Meeting signals discord over Main Streets application

The Mattapan Board of Trade held a community meeting on Tuesday night at the Mattapan Library regarding emerging plans to seek admission into the city’s Main Streets program. The meeting — which began as a simple overview and call-to-arms for winning Main Streets designation for the neighborhood— turned into a standoff between the Mattapan Board of Trade and Morton Street Village Board of Commerce, which has also held meetings to organize local residents and merchants around the idea of securing a Main Streets designation for the neighborhood.

The commercial revitalization program focuses on boosting the economies, aesthetics and diversity in citybusiness districts— a mission many say is sorely needed in Mattapan.
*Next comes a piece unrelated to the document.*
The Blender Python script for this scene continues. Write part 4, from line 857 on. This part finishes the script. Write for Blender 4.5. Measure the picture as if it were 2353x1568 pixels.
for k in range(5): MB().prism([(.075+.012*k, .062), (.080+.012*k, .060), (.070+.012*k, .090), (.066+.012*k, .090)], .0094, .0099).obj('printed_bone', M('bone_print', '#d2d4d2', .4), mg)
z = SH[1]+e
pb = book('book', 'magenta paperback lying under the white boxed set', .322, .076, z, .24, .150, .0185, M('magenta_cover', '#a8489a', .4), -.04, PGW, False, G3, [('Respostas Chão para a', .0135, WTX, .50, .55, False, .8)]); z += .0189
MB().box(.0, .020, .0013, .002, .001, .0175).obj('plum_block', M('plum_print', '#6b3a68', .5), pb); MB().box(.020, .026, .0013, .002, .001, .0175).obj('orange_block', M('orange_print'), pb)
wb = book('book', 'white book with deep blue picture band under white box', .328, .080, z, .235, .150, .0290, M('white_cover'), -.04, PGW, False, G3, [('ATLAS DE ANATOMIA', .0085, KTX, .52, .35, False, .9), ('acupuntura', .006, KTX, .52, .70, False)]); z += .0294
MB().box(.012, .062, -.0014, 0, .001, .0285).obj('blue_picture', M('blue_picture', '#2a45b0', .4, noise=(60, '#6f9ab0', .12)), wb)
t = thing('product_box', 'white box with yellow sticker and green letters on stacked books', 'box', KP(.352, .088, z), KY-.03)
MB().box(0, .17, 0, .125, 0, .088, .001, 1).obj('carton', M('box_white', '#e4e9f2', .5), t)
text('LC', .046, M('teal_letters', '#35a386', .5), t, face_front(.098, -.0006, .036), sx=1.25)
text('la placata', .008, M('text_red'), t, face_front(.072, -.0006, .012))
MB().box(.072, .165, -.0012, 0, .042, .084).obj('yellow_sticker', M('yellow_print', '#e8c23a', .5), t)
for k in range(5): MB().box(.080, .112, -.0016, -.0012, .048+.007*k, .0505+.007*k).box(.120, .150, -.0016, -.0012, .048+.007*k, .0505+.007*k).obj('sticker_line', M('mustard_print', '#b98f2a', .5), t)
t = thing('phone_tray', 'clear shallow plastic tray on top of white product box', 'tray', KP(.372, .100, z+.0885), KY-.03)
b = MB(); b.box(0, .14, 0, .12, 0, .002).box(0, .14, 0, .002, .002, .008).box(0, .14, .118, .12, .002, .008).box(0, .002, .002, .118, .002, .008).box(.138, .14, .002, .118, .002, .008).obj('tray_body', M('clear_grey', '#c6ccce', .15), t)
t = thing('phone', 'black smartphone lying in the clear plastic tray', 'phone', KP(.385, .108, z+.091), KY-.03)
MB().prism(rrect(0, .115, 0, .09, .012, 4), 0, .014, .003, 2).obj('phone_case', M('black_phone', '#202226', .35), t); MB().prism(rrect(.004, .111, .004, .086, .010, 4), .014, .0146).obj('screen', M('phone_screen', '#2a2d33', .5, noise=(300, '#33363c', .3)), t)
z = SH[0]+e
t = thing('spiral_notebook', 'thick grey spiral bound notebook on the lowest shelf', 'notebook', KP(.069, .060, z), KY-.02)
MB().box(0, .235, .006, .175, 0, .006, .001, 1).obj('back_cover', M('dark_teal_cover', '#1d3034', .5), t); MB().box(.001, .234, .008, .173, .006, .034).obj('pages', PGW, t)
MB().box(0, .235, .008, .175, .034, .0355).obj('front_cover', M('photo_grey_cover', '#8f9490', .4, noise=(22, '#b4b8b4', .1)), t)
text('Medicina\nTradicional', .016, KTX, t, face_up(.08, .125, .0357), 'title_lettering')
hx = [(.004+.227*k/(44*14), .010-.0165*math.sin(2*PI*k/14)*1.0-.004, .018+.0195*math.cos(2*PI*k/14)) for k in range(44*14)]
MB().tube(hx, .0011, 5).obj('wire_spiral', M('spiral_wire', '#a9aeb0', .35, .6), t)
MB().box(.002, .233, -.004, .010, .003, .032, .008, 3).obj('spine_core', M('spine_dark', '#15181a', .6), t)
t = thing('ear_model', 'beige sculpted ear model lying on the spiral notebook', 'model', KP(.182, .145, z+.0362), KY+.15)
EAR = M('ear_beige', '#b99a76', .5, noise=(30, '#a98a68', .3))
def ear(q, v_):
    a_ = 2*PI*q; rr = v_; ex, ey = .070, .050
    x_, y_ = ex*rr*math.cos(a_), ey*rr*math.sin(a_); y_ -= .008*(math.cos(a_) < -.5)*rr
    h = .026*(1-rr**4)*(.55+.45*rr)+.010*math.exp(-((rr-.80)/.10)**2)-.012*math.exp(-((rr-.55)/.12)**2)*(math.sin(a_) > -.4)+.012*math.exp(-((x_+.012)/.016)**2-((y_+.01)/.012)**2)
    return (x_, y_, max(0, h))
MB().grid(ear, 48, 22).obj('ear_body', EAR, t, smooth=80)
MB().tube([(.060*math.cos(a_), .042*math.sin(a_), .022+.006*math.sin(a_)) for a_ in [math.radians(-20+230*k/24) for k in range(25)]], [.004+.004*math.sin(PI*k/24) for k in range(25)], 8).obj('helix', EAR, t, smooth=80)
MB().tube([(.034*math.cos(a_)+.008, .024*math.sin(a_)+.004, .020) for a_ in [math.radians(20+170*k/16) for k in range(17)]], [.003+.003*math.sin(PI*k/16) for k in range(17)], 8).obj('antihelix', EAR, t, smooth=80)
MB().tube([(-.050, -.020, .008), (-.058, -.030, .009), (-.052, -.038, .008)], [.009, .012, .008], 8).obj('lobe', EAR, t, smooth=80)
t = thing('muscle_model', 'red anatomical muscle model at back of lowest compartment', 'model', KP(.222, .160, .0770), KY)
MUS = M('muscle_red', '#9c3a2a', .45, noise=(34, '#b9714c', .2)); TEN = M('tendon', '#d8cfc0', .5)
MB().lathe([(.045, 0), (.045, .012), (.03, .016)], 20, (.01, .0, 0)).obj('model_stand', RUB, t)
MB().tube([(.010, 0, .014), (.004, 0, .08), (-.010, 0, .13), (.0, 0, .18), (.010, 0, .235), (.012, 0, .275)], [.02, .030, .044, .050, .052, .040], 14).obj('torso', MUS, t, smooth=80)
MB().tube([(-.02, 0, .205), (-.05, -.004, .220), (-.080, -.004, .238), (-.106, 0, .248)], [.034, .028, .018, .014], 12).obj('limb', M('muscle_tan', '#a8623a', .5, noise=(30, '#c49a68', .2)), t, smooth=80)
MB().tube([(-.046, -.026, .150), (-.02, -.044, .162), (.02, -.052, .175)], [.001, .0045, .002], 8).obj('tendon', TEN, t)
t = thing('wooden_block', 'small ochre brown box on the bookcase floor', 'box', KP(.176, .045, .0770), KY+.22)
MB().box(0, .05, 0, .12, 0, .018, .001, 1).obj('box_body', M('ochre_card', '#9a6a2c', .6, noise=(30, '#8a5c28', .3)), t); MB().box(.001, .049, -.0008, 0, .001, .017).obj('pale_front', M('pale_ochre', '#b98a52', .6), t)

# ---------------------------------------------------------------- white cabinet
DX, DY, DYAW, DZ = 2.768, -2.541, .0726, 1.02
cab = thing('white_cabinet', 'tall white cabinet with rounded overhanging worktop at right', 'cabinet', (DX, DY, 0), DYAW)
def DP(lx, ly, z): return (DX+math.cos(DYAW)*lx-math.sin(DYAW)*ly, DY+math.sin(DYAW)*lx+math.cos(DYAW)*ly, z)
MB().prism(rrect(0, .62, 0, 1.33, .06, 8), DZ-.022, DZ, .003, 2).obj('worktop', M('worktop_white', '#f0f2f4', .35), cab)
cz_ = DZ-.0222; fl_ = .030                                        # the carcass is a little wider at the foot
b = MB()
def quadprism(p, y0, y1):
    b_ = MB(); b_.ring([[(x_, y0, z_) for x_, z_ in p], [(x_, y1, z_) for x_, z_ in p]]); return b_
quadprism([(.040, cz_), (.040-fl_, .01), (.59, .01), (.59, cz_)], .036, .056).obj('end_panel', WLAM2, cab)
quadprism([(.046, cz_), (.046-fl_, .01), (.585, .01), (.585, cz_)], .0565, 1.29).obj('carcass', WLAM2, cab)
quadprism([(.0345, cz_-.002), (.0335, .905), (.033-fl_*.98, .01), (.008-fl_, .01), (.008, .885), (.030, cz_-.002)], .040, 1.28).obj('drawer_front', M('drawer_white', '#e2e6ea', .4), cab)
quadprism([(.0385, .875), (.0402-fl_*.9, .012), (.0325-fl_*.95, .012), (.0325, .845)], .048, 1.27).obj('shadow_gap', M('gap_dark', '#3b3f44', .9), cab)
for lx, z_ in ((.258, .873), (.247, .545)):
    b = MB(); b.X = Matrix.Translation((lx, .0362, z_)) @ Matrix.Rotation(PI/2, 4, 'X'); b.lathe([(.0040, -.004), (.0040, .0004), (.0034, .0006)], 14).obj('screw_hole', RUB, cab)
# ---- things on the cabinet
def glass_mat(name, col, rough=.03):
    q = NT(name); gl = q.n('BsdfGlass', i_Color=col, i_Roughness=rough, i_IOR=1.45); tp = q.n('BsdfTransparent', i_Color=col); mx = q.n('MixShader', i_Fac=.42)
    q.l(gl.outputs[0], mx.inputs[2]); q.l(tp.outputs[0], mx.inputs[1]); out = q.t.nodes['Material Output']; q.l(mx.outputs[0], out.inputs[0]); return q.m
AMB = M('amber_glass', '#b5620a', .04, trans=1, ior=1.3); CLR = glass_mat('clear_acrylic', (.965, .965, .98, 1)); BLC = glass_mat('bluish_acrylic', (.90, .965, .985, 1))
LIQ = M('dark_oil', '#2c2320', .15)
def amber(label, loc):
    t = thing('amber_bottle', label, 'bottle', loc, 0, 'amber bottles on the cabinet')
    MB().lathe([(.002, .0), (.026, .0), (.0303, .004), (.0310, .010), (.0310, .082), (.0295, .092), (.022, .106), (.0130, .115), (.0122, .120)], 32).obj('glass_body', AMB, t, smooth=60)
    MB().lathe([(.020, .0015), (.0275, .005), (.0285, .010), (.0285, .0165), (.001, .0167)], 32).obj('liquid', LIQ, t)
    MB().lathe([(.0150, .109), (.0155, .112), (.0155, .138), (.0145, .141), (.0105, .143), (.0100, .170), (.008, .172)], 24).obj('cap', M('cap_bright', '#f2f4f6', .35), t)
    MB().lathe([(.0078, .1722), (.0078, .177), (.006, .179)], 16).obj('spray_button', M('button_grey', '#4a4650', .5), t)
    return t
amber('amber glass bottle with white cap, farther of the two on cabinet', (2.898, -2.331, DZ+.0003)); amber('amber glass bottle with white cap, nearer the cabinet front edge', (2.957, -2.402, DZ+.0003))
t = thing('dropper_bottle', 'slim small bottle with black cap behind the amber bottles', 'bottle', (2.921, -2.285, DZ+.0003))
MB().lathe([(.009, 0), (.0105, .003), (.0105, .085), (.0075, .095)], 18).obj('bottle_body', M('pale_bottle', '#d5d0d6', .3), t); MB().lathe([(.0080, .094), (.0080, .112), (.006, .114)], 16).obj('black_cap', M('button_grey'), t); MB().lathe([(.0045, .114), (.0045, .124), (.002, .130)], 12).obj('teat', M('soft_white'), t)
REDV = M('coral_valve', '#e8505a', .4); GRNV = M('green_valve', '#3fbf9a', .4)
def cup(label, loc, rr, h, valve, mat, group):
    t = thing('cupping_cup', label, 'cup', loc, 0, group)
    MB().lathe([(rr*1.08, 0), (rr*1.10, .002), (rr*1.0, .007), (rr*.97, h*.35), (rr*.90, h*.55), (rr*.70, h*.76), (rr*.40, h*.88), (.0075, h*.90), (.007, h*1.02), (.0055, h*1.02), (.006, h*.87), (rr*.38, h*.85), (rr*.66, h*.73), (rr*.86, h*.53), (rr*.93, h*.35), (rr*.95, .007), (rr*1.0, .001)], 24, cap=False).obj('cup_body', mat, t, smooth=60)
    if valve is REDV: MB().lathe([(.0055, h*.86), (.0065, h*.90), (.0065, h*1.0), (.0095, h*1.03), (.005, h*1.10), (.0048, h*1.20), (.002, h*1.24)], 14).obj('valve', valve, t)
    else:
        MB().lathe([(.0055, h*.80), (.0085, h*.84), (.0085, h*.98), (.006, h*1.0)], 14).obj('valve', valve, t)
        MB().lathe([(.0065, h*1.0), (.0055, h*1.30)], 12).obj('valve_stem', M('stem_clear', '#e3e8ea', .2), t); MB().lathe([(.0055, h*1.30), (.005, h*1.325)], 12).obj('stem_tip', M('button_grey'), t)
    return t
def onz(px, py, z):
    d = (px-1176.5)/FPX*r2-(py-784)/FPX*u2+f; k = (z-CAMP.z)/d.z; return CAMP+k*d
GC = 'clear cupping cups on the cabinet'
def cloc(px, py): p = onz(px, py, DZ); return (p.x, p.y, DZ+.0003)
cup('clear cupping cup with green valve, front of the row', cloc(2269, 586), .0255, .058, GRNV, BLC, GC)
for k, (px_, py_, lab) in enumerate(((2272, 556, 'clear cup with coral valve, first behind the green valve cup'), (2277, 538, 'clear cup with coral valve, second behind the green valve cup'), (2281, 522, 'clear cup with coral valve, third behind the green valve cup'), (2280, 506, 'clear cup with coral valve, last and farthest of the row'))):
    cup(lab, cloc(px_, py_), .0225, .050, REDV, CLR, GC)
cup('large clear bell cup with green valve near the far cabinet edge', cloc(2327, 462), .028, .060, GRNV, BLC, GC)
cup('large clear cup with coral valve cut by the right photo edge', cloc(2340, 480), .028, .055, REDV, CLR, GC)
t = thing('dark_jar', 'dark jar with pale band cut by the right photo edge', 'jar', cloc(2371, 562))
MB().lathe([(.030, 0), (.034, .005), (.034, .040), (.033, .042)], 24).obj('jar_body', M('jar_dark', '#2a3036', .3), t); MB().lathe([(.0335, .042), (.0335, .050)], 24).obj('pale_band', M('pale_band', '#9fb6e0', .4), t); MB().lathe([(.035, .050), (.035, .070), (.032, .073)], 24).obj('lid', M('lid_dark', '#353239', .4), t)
The program now has 19 districts across the city of Boston — with five in Dorchester alone— but has never been set up in Mattapan.

Critics of the Board of Trade said that the business group had been an obstacle to earlier attempts to secure a Main Streets designation— and criticized the Board for allegedly seeking to usurp control of the effort from residents.

“I’m sick of seeing [Mattapan] miss out on everything because we don’t come together,” said Catharine Hardaway. Hardaway, a leader of the Morton Street Village BOC.

“The people who did not want Main Streets at first are now trying to do their own thing,” said David Lopes, a local contractor.

Stu Rosenberg, president of the Mattapan Board of Trade, defended the meeting as an opportunity for community members to unite. Morton Street members, however insisted that residents — not merchants—should spearhead the efforts.

“People see the Mattapan Board of Trade and think that it is representative of the community,” said local resident BJ Smith. “The indigenous people of Mattapan should decide what they want to see in the community.”

“We have gone to great lengths to include everybody in the process. The whole purpose of the meeting was to bring people together,” said Rosenberg.

Rosenberg denied allegations that the Board of Trade had been an obstacle to Main Streets, attributing the failure of two previous attempts at a designation to low support from local businesses.

“The Board of Trade represents over a hundred business in Mattapan. It’s only natural that the Board of Trade would be leaders, but not dictators. Of course we want to include people from all around Mattapan,” said Rosenberg.

The city of Boston requires that applicants for a Main Streets designation appoint a committee representative of the entire community. Separate applications will not be considered. The Board of Trade and Morton Street Village agreed that a Main Streets designation in Mattapan was needed, and that without harmony it would not happen.

“It’s not just about Morton Street, It’s not about Dan Hardaway,” said president of Morton Street Village, Danny Hardaway. “It’s about all of Mattapan.”

“If we do not come together, there won’t be Mattapan Main Streets,” said Rosenberg.

Both organizations have expressed a desire to reconcile, but no official decisions have been made yet.